Denis “Dinny” Lacey, Irish Republican Army (IRA) officer during the Irish War of Independence and anti-Treaty IRA officer during the Irish Civil War, dies at Glen of Aherlow, County Tipperary on February 18, 1923.

Lacey is born on May 31, 1889 in the village of Attybrick, near Annacarty, County Tipperary. He joins the Irish Volunteers in 1913 and is sworn into the secretive Irish Republican Brotherhood (IRB) in 1914. He is introduced to the IRB by Seán Treacy. During the War of Independence (1919–1921) he is selected to command an IRA flying column of the 3rd Tipperary Brigade, in September 1920. The flying column mounts two successful ambushes of British forces – killing six British soldiers at Thomastown near Golden, and four Royal Irish Constabulary (RIC) men at Lisnagaul in the Glen of Aherlow.

In April 1921, following another ambush of British troops near Clogheen, he captures RIC inspector Gilbert Potter, whom he later executes in reprisal of the British hanging of republican prisoners.

In December 1921, Lacey’s unit splits over the Anglo-Irish Treaty. He opposes the Treaty and most of his men follow suit. He takes over command of the 3rd Tipperary Brigade as Séamus Robinson is appointed to commanded the anti-Treaty IRA’s Second Southern Division.

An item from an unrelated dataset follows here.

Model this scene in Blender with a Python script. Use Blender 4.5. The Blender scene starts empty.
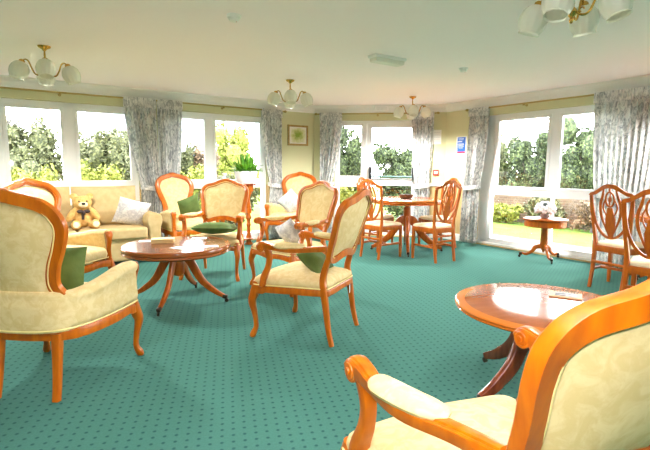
import bpy, math, random
from math import sin, cos, pi, radians, sqrt
from mathutils import Vector, Matrix, noise
random.seed(7)
V = Vector
scene = bpy.context.scene
COL = scene.collection

# ------------------------------------------------------------------ helpers
def lin(c):
    r = []
    for v in c[:3]:
        v = v/255.0
        r.append(v/12.92 if v <= .04045 else ((v+.055)/1.055)**2.4)
    return (r[0], r[1], r[2], 1.0)

class G:
    def __init__(s): s.v = []; s.f = []
    def add(s, vs, fs):
        o = len(s.v); s.v += [tuple(p) for p in vs]; s.f += [tuple(i+o for i in f) for f in fs]
    def xf(s, M, start=0):
        for i in range(start, len(s.v)): s.v[i] = tuple(M @ V(s.v[i]))

def build(name, g, mat, parent=None, bevel=0, seg=2, smooth=True, solid=0, sub=0, angle=40):
    me = bpy.data.meshes.new(name)
    me.from_pydata(g.v, [], g.f); me.update()
    o = bpy.data.objects.new(name, me); COL.objects.link(o)
    me.materials.append(mat)
    if smooth:
        me.polygons.foreach_set('use_smooth', [True]*len(me.polygons))
        try: me.set_sharp_from_angle(angle=radians(angle))
        except Exception: pass
    if parent: o.parent = parent
    if solid:
        m = o.modifiers.new('s', 'SOLIDIFY'); m.thickness = solid; m.offset = 0
    if bevel:
        m = o.modifiers.new('b', 'BEVEL'); m.width = bevel; m.segments = seg; m.limit_method = 'ANGLE'; m.angle_limit = radians(35)
    if sub:
        m = o.modifiers.new('u', 'SUBSURF'); m.levels = sub; m.render_levels = sub
    return o

def tag(o, label, cat, group=None):
    o['label'] = label; o['category'] = cat
    if group: o['group'] = group
    return o
def thing(name, label, cat, loc=(0, 0, 0), rz=0, group=None):
    o = bpy.data.objects.new(name, None); COL.objects.link(o)
    o.location = loc; o.rotation_euler = (0, 0, rz); o.empty_display_size = .1
    return tag(o, label, cat, group)
def struct(name, g, mat, parent=None, **k):
    o = build(name, g, mat, parent, **k)
    if not parent: o['kind'] = 'structure'
    return o
def copy_tree(o, parent=None):
    c = o.copy(); COL.objects.link(c)
    if parent: c.parent = parent
    for ch in list(o.children): copy_tree(ch, c)
    return c
def dup(src, label, loc, rz, group=None, cat=None):
    c = copy_tree(src); c.location = loc; c.rotation_euler = (0, 0, rz); c['label'] = label
    if group: c['group'] = group
    return c

def box(g, c, s, M=None):
    x, y, z = s[0]/2, s[1]/2, s[2]/2
    vs = [V((c[0]+a*x, c[1]+b*y, c[2]+d*z)) for a in (-1, 1) for b in (-1, 1) for d in (-1, 1)]
    if M: vs = [M @ p for p in vs]
    g.add(vs, [(0, 1, 3, 2), (4, 6, 7, 5), (0, 4, 5, 1), (2, 3, 7, 6), (0, 2, 6, 4), (1, 5, 7, 3)])
def B(c, s, M=None):
    g = G(); box(g, c, s, M); return g

def loft(g, rings, closed_ring=True, closed_path=False, caps=True):
    n = len(rings[0]); o = len(g.v); m = len(rings)
    for r in rings: g.v += [tuple(p) for p in r]
    for i in range(m if closed_path else m-1):
        a = o+i*n; b = o+((i+1) % m)*n
        for j in range(n if closed_ring else n-1):
            k = (j+1) % n
            g.f.append((a+j, a+k, b+k, b+j))
    if caps and closed_ring and not closed_path:
        g.f.append(tuple(o+j for j in range(n))[::-1]); g.f.append(tuple(o+(m-1)*n+j for j in range(n)))

def catmull(pts, n=6, closed=False):
    P = [tuple(p) for p in pts]; out = []; m = len(P); d = len(P[0])
    for i in range(m if closed else m-1):
        if closed: p = [P[(i+k-1) % m] for k in range(4)]
        else: p = [P[max(i-1, 0)], P[i], P[i+1], P[min(i+2, m-1)]]
        for k in range(n):
            t = k/n
            out.append(tuple(.5*((2*p[1][a])+(-p[0][a]+p[2][a])*t+(2*p[0][a]-5*p[1][a]+4*p[2][a]-p[3][a])*t*t+(-p[0][a]+3*p[1][a]-3*p[2][a]+p[3][a])*t**3) for a in range(d)))
    if not closed: out.append(P[-1])
    return out

def sect(k=12, e=4.0):
    r = []
    for i in range(k):
        a = 2*pi*(i+.5)/k
        c, s = cos(a), sin(a)
        r.append((math.copysign(abs(c)**(2/e), c), math.copysign(abs(s)**(2/e), s)))
    return r
MOULD = [(-1, -.9), (-.95, -1), (.95, -1), (1, -.9), (1, .55), (.85, .75), (.6, .7), (.5, .95), (.2, 1), (-.2, 1), (-.5, .95), (-.6, .7), (-.85, .75), (-1, .55)]
def sweep(g, pts, ref=(0, 1, 0), w=.02, h=.02, closed=False, n=6, sec=None, raw=False):
    """pts: (x,y,z[,w,h]) centre line; w = half size across (tangent x ref), h = half size along ref"""
    P = [tuple(p) if len(p) == 5 else (p[0], p[1], p[2], w, h) for p in pts]
    if not raw: P = catmull(P, n, closed)
    sec = sec or sect()
    m = len(P); rings = []; ref = V(ref)
    for i in range(m):
        a = V(P[(i-1) % m if closed else max(i-1, 0)][:3]); b = V(P[(i+1) % m if closed else min(i+1, m-1)][:3])
        t = (b-a).normalized(); side = t.cross(ref)
        if side.length < 1e-4: side = V((1, 0, 0))
        side.normalize(); up = side.cross(t).normalized()
        c = V(P[i][:3])
        rings.append([c+side*(q[0]*P[i][3])+up*(q[1]*P[i][4]) for q in sec])
    loft(g, rings, True, closed)
def lathe(g, prof, c=(0, 0, 0), n=32, M=None, cap=True):
    rings = []
    for r, z in prof:
        rr = [V((c[0]+r*cos(2*pi*i/n), c[1]+r*sin(2*pi*i/n), c[2]+z)) for i in range(n)]
        if M: rr = [M @ p for p in rr]
        rings.append(rr)
    loft(g, rings, caps=cap)
def ell(g, c, r, n=16, m=10, M=None):
    rings = []
    for j in range(1, m):
        a = pi*j/m
        rr = [V((r[0]*sin(a)*cos(2*pi*i/n), r[1]*sin(a)*sin(2*pi*i/n), -r[2]*cos(a))) for i in range(n)]
        rr = [(M @ p if M else p)+V(c) for p in rr]
        rings.append(rr)
    loft(g, rings)
def panel(g, outline, fn, bf, bb, rings=7, cen=None):
    """closed outline (2D) filled with domes on both faces; fn(u,v,d)->3D"""
    n = len(outline)
    cx = sum(p[0] for p in outline)/n if cen is None else cen[0]
    cy = sum(p[1] for p in outline)/n if cen is None else cen[1]
    for sgn, bl in ((1, bf), (-1, bb)):
        rr = []
        for k in range(rings+1):
            r = 1-(k/(rings+.35))
            hgt = sgn*bl*(1-r**3.2)
            rr.append([fn(cx+(p[0]-cx)*r, cy+(p[1]-cy)*r, hgt) for p in outline])
        if sgn < 0: rr = [list(reversed(x)) for x in rr]
        o = len(g.v)
        for r in rr: g.v += [tuple(p) for p in r]
        for i in range(rings):
            for j in range(n):
                k = (j+1) % n
                g.f.append((o+i*n+j, o+i*n+k, o+(i+1)*n+k, o+(i+1)*n+j))
        g.f.append(tuple(o+rings*n+j for j in range(n)))
def cushion(g, w, h, t, n=14, crumple=.0, pinch=.06):
    """pillow in the XZ plane, thickness along Y, base at z=0"""
    for s in (1, -1):
        o = len(g.v)
        for i in range(n+1):
            for j in range(n+1):
                u = -1+2*i/n; v = -1+2*j/n
                th = t/2*((1-abs(u)**2.6)*(1-abs(v)**2.6))**.55
                px = 1-pinch*(1-v*v)**1 if True else 1
                pz = 1-pinch*(1-u*u)
                q = noise.noise(V((u*2+3, v*2, s*1.3)))*crumple
                g.v.append((u*w/2*px, s*(th+q*th*2), h/2+v*h/2*pz))
        for i in range(n):
            for j in range(n):
                a = o+i*(n+1)+j
                f = (a, a+1, a+n+2, a+n+1)
                g.f.append(f if s < 0 else f[::-1])
def tube(g, pts, r, n=8, closed=False):
    P = [V(p) for p in pts]; m = len(P)
    nrm = None; rings = []
    for i in range(m):
        a = P[(i-1) % m if closed else max(i-1, 0)]; b = P[(i+1) % m if closed else min(i+1, m-1)]
        t = (b-a).normalized()
        if nrm is None:
            nrm = t.orthogonal().normalized()
        nrm = (nrm-t*nrm.dot(t)).normalized(); bn = t.cross(nrm)
        rr = r[i] if isinstance(r, (list, tuple)) else r
        rings.append([P[i]+nrm*(rr*cos(2*pi*k/n))+bn*(rr*sin(2*pi*k/n)) for k in range(n)])
    loft(g, rings, True, closed)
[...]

In the ensuing civil war (June 1922-May 1923), he organises guerrilla activity in the Tipperary area against Pro-Treaty Irish Free State forces.

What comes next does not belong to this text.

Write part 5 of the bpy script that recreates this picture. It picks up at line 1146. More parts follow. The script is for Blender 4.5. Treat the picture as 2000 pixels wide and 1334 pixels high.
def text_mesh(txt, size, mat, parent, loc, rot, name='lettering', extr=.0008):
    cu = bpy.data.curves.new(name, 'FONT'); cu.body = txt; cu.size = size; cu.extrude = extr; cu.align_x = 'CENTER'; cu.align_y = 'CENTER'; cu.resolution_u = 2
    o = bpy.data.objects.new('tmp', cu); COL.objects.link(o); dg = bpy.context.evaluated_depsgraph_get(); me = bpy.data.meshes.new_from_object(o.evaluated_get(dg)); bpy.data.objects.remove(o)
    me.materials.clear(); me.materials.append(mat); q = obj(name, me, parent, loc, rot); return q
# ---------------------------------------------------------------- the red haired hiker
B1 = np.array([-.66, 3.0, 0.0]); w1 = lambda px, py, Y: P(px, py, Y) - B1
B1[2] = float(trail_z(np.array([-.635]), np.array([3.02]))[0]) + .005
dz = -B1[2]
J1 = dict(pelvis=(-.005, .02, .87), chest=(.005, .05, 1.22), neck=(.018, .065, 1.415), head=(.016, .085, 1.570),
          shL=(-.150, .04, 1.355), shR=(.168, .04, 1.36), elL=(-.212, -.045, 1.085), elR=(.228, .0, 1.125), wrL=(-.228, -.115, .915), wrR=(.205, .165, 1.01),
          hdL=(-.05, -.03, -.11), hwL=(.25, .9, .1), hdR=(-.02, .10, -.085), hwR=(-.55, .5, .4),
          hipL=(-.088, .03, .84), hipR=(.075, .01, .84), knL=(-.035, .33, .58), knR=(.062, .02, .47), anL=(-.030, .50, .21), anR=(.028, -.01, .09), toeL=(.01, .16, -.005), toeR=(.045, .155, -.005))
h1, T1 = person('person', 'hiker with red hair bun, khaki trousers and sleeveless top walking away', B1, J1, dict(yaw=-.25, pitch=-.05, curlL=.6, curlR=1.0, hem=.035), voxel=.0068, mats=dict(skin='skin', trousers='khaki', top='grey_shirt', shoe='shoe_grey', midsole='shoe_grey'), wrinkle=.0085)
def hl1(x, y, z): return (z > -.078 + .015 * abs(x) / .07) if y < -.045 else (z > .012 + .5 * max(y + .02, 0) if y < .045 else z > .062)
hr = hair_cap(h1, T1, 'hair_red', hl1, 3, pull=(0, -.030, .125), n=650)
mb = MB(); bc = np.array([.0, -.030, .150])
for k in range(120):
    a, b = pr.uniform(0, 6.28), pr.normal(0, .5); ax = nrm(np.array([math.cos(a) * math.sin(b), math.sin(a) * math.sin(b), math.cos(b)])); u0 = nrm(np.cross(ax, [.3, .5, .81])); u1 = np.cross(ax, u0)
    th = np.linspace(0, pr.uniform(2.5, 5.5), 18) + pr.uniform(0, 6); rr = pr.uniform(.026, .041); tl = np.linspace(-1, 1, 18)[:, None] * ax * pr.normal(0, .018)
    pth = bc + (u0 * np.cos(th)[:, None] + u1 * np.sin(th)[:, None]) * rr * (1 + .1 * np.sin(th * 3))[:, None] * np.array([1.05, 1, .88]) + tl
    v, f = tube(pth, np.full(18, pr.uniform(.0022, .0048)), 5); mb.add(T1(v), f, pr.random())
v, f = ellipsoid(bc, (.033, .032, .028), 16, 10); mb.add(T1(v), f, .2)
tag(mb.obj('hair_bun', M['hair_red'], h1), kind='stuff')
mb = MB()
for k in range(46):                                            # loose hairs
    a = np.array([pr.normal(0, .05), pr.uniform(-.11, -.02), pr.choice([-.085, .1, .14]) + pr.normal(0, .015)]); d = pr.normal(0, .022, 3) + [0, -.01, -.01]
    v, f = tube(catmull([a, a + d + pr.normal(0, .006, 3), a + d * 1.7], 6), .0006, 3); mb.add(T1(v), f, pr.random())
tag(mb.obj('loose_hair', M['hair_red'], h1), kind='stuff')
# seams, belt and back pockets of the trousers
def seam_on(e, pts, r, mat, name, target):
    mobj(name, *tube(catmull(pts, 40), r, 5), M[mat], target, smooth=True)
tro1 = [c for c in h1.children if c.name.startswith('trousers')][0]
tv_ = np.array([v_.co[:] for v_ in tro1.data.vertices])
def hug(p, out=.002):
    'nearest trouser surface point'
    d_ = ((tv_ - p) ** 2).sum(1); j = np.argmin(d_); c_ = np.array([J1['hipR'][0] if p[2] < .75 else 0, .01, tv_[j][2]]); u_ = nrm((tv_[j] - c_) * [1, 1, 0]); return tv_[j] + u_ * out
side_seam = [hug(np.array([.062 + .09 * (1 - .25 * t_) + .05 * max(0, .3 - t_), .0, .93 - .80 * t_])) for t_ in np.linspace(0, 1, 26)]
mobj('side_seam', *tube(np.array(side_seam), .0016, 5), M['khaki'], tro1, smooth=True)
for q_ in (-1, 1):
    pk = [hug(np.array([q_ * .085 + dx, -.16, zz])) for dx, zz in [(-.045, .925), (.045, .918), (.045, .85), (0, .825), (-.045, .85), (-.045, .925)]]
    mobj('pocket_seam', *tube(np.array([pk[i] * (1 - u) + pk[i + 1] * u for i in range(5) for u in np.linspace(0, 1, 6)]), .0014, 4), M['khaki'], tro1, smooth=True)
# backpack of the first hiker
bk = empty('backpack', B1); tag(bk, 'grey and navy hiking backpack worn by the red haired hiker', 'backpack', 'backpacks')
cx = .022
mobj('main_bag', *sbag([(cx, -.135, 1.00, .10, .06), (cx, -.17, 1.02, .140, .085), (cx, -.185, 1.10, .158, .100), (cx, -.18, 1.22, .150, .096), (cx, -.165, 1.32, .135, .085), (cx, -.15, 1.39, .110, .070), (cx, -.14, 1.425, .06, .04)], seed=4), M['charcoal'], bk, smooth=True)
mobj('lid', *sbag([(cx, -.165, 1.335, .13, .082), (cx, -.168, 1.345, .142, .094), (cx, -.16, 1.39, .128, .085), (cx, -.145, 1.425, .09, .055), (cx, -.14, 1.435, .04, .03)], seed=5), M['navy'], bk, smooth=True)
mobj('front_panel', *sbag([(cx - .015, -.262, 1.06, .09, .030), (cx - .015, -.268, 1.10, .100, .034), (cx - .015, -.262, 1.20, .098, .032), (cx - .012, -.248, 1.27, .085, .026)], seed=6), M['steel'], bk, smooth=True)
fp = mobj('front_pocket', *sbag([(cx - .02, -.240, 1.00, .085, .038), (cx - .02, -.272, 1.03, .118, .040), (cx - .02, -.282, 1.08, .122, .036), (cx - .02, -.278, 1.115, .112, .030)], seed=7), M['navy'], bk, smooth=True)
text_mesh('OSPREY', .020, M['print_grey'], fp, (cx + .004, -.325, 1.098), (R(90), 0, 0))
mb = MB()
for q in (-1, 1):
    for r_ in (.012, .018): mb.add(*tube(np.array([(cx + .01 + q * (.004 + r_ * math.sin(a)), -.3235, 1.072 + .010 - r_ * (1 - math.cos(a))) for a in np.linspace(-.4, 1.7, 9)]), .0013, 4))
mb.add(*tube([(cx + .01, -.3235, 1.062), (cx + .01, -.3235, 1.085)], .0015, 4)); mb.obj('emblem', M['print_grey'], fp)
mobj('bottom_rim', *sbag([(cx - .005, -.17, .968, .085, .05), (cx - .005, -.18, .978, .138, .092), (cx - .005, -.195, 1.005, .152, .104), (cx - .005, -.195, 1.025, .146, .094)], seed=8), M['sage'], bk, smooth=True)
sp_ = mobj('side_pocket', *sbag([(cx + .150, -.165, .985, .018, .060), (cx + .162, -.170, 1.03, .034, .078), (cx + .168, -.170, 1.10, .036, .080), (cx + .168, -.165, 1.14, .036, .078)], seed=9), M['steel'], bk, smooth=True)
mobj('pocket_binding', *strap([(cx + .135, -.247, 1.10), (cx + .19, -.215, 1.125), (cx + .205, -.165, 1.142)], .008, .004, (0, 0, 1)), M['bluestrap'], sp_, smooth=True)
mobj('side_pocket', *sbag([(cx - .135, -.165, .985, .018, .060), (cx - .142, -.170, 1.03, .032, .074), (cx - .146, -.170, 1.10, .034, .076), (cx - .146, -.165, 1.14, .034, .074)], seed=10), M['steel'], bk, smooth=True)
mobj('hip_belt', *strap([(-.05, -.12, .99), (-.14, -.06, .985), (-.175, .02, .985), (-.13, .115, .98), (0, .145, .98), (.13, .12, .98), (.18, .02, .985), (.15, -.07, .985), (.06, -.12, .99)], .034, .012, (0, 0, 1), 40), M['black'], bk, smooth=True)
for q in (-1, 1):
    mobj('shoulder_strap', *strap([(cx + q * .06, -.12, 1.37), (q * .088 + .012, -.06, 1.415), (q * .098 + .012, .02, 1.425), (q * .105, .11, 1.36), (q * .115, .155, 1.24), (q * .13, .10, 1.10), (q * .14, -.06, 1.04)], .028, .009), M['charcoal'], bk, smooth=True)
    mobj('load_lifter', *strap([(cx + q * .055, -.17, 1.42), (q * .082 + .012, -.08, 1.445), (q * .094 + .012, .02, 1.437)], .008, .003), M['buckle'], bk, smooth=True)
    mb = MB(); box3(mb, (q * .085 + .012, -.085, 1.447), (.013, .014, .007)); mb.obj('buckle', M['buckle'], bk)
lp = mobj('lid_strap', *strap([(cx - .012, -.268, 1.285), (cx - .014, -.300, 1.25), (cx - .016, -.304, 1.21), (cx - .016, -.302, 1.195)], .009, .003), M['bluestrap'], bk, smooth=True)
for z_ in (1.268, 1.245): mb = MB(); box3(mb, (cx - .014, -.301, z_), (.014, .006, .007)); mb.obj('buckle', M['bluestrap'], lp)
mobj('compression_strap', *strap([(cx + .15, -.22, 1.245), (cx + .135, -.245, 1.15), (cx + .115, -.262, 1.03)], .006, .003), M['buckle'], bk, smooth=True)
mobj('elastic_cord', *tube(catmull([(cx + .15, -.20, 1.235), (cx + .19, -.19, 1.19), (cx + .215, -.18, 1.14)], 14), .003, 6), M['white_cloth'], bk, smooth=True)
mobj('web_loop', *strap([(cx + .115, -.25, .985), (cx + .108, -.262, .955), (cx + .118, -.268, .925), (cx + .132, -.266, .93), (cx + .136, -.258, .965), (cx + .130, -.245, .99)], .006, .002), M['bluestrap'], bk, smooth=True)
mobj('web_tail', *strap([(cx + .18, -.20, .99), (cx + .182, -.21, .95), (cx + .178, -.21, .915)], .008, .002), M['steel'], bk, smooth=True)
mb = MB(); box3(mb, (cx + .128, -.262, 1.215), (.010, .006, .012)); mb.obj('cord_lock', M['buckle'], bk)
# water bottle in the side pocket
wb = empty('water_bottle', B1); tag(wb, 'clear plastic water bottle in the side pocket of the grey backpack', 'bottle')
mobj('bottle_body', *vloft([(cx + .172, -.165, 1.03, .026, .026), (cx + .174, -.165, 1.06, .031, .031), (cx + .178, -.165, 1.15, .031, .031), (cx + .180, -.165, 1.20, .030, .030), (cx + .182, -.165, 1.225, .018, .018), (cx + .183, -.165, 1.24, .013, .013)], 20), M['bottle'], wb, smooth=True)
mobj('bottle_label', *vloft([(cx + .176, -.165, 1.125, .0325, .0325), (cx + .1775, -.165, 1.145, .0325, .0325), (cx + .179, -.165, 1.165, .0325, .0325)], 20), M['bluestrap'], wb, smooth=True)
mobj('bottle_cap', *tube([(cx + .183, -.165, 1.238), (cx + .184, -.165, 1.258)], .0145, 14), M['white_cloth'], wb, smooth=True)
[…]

Denis Lacey is killed in an action against Free State troops at Ballydavid, near Bansha in the Glen of Aherlow on February 18, 1923. He is 33 years old at the time of his death. Over 1,000 Free State troops drawn from Cahir, Cashel, Clonmel, and Tipperary, under the command of General John T. Prout, with the intention of breaking up Lacey’s guerrilla unit, converge on the Glen where he and four other men from his column are billeted. Lacey and one of his men are killed and others are captured. Two National Army soldiers are killed in the action.

A memorial in Annacarty commemorates Lacey’s war service and subsequent death in action.